In a zero-sum world, the exploitation of loopholes and the pulling of strings secure great benefits to those who are able to do so: the affluent and the educated. Ultimately, we have institutions and systems to keep personal jockeying from interfering with social functions that we believe should be impartial and impersonal. And I find it troubling that Harvard, as a collective culture, is teaching its students not to refine and improve the fairness of the systems they come into contact with, but rather to regard these systems as obstacles in the way of their own personal fulfillment.
I am, in several quite concrete ways, a worse person now than when I came here as a first-year. I'm ashamed to think of the various ethical defense mechanisms I've worked out for sweeping little lapses under the rug in the name of ambition. I--along with just about everyone I know, it seems--have never really accepted that what is right stops well short of what is permissible. I try, but I've never been able to entirely silence the little voice that says "You know, if you switched your concentration for just this semester, you'd get into that seminar."
If you're going to live in this world, one filled with other people who have every moral right that you do, on some level you have to accept events as they happen, even when these events are the result of some decision that appears manifestly silly. If that decision was reached in the proper way, that fact in itself counts for a lot more than whether you agree with the decision or not.

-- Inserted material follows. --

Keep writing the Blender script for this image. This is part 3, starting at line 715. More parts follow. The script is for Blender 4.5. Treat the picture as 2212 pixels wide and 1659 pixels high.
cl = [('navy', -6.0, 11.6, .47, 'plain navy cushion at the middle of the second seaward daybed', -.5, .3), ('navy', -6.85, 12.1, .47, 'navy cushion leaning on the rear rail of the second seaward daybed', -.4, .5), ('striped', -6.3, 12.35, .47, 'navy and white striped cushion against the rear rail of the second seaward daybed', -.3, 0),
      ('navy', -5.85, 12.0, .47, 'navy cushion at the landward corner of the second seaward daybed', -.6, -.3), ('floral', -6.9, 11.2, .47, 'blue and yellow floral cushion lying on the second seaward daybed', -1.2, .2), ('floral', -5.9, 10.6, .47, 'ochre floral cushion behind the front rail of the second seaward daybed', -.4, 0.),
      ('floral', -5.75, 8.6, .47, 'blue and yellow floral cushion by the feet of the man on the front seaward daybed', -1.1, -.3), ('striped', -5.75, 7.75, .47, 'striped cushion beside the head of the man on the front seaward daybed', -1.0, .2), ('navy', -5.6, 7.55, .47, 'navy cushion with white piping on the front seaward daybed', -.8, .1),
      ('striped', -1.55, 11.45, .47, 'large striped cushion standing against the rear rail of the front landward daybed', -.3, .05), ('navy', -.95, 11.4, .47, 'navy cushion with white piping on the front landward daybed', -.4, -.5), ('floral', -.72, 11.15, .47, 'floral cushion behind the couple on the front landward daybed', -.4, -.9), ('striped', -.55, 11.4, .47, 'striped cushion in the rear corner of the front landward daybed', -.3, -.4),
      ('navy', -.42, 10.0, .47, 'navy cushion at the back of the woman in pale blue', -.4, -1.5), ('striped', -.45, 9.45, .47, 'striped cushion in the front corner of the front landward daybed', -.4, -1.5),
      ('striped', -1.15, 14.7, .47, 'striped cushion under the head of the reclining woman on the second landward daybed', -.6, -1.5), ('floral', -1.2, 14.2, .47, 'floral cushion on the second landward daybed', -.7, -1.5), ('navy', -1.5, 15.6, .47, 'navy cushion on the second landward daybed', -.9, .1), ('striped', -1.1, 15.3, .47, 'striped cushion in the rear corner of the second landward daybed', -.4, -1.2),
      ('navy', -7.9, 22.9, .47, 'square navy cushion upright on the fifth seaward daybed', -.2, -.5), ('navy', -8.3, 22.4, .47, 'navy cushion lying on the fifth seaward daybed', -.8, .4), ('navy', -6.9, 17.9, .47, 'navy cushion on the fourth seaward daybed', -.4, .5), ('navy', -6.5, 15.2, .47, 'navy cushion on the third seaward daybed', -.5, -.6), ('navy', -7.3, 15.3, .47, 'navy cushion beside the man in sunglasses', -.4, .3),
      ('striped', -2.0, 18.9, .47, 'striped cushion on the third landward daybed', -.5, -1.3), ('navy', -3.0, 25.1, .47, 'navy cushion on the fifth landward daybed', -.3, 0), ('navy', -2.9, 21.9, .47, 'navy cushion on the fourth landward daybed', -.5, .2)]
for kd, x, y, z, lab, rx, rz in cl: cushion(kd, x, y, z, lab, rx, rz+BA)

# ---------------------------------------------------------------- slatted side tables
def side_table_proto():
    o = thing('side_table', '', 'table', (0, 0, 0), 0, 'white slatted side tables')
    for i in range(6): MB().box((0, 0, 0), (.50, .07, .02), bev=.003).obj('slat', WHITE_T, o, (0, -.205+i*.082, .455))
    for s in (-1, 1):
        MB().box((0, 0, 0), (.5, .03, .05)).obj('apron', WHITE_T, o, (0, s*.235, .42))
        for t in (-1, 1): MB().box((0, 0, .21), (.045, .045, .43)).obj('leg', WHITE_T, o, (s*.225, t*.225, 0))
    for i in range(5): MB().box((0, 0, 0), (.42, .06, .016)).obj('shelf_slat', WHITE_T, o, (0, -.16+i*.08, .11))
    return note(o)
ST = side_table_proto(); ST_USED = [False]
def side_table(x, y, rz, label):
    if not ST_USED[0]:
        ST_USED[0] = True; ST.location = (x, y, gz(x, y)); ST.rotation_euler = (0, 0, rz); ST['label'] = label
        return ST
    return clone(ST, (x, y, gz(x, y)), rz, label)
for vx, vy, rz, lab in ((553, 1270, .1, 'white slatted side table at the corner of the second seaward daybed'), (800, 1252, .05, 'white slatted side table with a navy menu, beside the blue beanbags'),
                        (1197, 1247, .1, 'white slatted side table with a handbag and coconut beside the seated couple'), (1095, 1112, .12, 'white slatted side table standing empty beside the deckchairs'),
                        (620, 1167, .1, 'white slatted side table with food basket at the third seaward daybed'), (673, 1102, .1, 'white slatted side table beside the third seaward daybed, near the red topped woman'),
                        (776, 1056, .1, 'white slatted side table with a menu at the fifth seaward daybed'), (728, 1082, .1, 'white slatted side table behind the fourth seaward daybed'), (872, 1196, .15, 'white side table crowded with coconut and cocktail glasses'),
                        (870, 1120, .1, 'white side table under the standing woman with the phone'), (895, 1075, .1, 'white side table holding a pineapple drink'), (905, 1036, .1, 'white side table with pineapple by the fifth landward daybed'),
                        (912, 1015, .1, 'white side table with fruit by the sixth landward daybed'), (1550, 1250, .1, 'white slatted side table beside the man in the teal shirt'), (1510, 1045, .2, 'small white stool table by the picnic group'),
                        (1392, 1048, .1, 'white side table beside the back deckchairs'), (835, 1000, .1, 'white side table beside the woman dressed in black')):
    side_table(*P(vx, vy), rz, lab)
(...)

When you think about it, this kind of acceptance is what it takes to participate in a democracy based on tolerance of differences in opinion. Harvard has always produced graduates capable of shaping society--but I'm not so sure that it does so well in producing graduates capable of living in one. Perhaps it needs to train fewer prideful victors and more graceful losers. James T.L. Grimmelmann '99 is a computer science concentrator in Quincy House.